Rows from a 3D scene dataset
## START

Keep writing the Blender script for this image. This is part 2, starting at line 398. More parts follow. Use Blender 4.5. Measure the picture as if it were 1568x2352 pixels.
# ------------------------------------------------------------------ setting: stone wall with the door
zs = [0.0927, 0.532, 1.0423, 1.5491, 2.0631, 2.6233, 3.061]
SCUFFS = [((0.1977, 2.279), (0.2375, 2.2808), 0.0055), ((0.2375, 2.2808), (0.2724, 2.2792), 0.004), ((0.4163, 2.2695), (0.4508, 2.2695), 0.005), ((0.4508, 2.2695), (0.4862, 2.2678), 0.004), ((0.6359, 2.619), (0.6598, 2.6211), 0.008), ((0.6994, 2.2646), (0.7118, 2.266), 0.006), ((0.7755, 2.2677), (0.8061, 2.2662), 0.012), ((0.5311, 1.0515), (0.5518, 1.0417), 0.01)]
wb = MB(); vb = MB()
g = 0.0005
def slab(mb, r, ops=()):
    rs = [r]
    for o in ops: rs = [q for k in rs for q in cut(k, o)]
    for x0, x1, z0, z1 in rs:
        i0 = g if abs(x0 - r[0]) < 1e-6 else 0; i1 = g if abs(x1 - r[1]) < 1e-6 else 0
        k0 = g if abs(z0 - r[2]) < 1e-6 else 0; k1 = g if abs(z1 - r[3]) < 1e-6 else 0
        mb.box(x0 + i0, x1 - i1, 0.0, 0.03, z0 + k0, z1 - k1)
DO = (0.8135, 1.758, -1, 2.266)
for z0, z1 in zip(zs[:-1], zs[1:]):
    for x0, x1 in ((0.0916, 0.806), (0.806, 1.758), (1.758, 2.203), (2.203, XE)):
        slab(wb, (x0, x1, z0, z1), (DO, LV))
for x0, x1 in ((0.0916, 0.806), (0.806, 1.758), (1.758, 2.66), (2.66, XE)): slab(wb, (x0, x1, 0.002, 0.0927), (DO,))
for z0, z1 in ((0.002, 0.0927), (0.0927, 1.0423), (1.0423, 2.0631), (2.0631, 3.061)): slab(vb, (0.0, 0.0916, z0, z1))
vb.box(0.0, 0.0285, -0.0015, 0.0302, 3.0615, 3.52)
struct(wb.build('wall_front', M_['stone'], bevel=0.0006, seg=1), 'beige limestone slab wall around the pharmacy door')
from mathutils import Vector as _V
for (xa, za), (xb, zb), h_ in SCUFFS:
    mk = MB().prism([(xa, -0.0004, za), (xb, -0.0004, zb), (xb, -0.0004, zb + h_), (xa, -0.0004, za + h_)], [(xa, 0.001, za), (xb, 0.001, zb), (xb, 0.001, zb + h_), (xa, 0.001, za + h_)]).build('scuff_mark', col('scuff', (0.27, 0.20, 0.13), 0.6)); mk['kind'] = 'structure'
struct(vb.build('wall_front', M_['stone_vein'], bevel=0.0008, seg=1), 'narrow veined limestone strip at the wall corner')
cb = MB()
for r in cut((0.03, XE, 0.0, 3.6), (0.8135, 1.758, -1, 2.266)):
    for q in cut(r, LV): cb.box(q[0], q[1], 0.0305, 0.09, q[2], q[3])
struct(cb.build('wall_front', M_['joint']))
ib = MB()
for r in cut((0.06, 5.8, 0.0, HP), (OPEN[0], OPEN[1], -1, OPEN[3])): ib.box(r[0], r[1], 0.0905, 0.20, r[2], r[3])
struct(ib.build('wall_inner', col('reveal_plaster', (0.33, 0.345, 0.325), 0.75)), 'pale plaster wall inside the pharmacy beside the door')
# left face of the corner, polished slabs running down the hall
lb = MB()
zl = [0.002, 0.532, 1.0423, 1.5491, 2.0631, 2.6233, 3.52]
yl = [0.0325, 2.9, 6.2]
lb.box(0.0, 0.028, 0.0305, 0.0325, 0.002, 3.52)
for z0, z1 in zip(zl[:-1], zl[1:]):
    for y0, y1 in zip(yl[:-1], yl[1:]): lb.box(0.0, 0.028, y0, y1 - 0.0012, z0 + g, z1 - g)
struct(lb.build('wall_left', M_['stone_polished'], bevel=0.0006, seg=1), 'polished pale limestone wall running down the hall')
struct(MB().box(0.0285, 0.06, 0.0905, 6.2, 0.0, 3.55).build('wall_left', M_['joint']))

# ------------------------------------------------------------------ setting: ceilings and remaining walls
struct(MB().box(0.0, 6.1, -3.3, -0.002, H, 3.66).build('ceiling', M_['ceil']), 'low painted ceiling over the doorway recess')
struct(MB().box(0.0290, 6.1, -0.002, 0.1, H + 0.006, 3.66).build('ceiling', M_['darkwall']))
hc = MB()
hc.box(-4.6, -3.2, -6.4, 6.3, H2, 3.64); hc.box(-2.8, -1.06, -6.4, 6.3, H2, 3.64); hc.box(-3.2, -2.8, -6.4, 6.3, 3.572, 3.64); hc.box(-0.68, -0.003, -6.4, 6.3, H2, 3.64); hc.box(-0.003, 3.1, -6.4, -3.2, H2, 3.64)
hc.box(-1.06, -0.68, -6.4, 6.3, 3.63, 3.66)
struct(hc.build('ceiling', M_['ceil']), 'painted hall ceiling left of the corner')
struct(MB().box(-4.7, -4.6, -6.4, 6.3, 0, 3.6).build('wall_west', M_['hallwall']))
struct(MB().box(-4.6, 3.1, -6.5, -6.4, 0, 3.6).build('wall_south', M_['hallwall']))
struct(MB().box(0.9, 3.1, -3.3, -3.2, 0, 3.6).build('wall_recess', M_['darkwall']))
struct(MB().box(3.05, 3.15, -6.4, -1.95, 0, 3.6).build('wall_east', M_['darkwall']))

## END
## START

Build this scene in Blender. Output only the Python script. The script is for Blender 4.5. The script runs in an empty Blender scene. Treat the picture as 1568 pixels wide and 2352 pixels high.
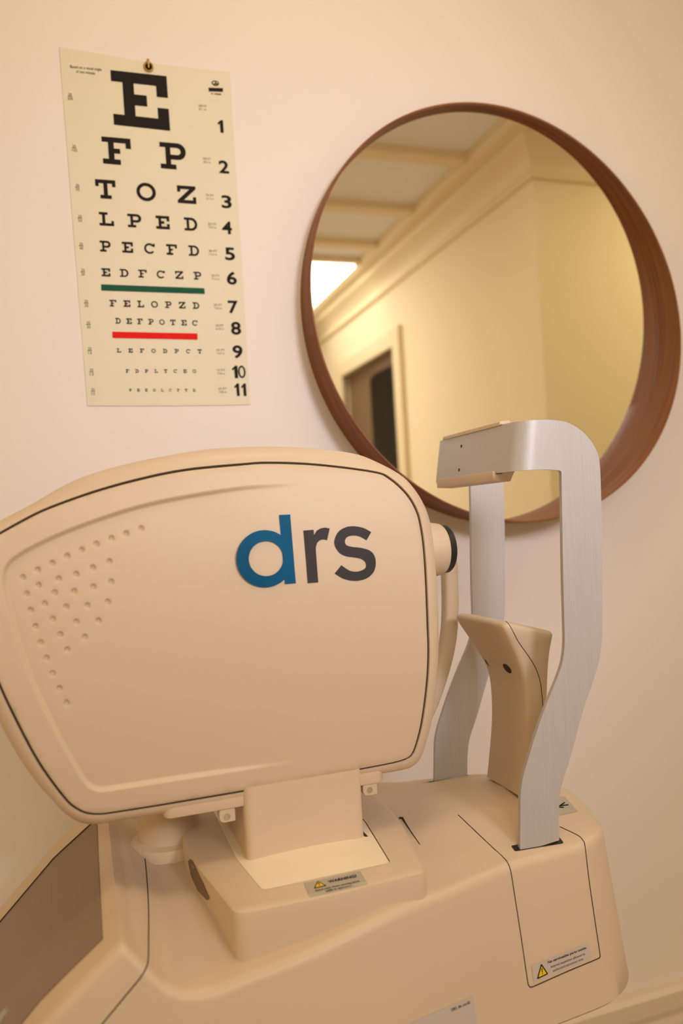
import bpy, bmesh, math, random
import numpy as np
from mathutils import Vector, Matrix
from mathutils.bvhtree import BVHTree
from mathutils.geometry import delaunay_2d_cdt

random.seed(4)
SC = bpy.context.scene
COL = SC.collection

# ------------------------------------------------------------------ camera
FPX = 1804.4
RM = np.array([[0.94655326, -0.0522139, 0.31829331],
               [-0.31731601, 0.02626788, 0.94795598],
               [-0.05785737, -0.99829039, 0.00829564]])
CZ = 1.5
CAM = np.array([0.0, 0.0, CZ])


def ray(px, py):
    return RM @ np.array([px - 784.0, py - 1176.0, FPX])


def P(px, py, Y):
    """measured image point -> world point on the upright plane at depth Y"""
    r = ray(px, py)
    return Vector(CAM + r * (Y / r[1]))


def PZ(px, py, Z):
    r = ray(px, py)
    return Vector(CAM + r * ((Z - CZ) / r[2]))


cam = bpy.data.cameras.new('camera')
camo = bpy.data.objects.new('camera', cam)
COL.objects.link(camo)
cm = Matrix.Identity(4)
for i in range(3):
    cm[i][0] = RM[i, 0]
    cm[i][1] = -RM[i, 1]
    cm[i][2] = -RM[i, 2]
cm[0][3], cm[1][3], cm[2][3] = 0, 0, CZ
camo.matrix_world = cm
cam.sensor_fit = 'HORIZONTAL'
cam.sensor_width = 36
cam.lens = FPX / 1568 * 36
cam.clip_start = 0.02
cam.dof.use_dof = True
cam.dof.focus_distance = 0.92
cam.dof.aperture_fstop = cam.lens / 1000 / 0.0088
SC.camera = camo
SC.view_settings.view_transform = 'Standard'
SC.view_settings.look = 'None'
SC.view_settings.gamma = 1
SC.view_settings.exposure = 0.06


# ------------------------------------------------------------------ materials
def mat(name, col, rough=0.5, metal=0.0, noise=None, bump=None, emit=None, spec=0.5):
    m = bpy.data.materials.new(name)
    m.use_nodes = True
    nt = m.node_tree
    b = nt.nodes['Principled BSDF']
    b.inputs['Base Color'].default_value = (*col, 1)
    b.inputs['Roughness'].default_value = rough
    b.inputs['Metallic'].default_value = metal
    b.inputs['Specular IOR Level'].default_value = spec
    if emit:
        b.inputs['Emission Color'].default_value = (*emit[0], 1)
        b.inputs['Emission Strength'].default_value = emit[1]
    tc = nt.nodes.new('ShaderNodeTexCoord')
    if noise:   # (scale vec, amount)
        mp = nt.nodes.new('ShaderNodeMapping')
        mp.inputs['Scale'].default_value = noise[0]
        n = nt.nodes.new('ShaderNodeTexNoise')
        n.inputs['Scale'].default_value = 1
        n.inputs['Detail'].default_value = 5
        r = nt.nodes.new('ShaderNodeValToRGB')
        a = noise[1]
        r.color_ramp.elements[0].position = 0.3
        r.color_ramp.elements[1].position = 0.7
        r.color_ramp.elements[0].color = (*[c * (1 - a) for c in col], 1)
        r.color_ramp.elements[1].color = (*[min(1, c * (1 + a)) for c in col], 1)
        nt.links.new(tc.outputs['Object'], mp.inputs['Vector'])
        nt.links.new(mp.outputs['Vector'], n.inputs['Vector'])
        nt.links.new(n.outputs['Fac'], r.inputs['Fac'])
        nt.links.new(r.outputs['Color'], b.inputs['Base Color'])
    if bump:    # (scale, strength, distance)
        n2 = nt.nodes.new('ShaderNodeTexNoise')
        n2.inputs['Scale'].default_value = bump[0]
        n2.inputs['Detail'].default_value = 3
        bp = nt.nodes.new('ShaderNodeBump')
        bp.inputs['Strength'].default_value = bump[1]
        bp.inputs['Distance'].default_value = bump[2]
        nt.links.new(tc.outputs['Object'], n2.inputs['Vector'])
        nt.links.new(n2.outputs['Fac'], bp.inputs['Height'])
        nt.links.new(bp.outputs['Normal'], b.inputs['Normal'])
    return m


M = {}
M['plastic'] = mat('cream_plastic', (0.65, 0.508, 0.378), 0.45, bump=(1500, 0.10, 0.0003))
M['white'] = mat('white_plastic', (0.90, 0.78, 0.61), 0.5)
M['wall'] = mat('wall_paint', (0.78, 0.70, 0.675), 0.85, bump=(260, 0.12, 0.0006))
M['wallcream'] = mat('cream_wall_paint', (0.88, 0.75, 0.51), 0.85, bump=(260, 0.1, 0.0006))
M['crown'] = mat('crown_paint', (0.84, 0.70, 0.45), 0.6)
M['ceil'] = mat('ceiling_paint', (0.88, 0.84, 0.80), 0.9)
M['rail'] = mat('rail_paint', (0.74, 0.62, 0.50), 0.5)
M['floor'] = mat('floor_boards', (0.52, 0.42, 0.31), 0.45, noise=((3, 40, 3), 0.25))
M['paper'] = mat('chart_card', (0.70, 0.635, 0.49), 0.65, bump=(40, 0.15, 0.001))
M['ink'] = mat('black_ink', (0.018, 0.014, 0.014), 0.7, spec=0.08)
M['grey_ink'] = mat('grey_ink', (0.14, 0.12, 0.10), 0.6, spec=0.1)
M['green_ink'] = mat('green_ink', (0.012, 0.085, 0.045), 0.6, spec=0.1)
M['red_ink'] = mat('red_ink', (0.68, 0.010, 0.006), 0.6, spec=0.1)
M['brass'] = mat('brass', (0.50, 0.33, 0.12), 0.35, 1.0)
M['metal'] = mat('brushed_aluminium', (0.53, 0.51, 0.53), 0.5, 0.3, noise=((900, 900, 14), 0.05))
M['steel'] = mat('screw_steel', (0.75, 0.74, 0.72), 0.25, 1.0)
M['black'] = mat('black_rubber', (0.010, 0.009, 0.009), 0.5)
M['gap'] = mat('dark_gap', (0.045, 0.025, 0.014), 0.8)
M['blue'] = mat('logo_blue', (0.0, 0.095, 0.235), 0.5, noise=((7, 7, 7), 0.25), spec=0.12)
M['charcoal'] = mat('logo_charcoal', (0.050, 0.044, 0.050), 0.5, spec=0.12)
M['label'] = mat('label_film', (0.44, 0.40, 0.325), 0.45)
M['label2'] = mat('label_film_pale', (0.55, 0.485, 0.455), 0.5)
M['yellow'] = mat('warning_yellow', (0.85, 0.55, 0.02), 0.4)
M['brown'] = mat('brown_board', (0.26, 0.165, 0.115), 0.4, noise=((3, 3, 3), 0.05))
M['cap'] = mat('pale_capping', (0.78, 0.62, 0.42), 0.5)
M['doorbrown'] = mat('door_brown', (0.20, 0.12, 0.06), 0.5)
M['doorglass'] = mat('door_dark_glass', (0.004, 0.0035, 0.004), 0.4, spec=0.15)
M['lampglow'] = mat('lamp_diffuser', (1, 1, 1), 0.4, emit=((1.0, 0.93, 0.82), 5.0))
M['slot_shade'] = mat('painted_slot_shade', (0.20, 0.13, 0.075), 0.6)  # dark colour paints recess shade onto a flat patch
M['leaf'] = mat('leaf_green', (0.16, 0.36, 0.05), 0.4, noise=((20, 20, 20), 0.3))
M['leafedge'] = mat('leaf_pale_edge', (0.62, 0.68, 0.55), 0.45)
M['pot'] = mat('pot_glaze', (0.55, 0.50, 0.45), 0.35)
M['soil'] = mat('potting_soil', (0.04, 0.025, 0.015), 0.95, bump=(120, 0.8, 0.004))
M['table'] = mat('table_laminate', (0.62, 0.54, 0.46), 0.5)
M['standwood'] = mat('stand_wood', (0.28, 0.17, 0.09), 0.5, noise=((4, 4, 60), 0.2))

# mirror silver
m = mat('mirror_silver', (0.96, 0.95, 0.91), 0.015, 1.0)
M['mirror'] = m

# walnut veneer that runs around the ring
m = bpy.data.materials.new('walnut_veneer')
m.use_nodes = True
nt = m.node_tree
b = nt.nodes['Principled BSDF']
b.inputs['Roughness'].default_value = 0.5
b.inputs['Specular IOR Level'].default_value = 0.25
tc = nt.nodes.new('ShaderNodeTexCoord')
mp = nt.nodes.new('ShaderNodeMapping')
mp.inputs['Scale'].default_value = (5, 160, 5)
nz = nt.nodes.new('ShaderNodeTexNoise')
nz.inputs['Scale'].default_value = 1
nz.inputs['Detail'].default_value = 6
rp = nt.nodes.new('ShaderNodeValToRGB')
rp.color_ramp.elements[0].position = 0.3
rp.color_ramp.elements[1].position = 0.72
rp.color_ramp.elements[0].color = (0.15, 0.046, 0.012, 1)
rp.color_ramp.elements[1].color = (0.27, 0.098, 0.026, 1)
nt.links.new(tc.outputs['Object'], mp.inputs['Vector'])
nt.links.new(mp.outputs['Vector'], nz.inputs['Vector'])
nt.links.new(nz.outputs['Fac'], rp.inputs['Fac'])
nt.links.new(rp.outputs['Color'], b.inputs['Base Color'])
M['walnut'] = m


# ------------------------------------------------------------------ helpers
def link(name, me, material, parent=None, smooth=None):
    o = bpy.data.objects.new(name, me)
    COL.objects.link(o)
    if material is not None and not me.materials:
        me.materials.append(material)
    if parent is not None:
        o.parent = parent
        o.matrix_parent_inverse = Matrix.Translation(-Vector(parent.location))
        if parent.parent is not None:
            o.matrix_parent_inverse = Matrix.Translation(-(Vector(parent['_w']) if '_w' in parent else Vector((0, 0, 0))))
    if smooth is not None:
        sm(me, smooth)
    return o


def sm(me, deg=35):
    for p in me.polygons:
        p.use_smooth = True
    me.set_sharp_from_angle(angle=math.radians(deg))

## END

• **Given exercise**: Taking the entries above, extract every line from the one bearing "Build this scene" through the one bearing "return Vector(CAM + r * ((Z", exactly, with no pictures.

• **Exercise response**:
Build this scene in Blender. Output only the Python script. The script is for Blender 4.5. The script runs in an empty Blender scene. Treat the picture as 1568 pixels wide and 2352 pixels high.
import bpy, bmesh, math, random
import numpy as np
from mathutils import Vector, Matrix
from mathutils.bvhtree import BVHTree
from mathutils.geometry import delaunay_2d_cdt

random.seed(4)
SC = bpy.context.scene
COL = SC.collection

# ------------------------------------------------------------------ camera
FPX = 1804.4
RM = np.array([[0.94655326, -0.0522139, 0.31829331],
               [-0.31731601, 0.02626788, 0.94795598],
               [-0.05785737, -0.99829039, 0.00829564]])
CZ = 1.5
CAM = np.array([0.0, 0.0, CZ])


def ray(px, py):
    return RM @ np.array([px - 784.0, py - 1176.0, FPX])


def P(px, py, Y):
    """measured image point -> world point on the upright plane at depth Y"""
    r = ray(px, py)
    return Vector(CAM + r * (Y / r[1]))


def PZ(px, py, Z):
    r = ray(px, py)
    return Vector(CAM + r * ((Z - CZ) / r[2]))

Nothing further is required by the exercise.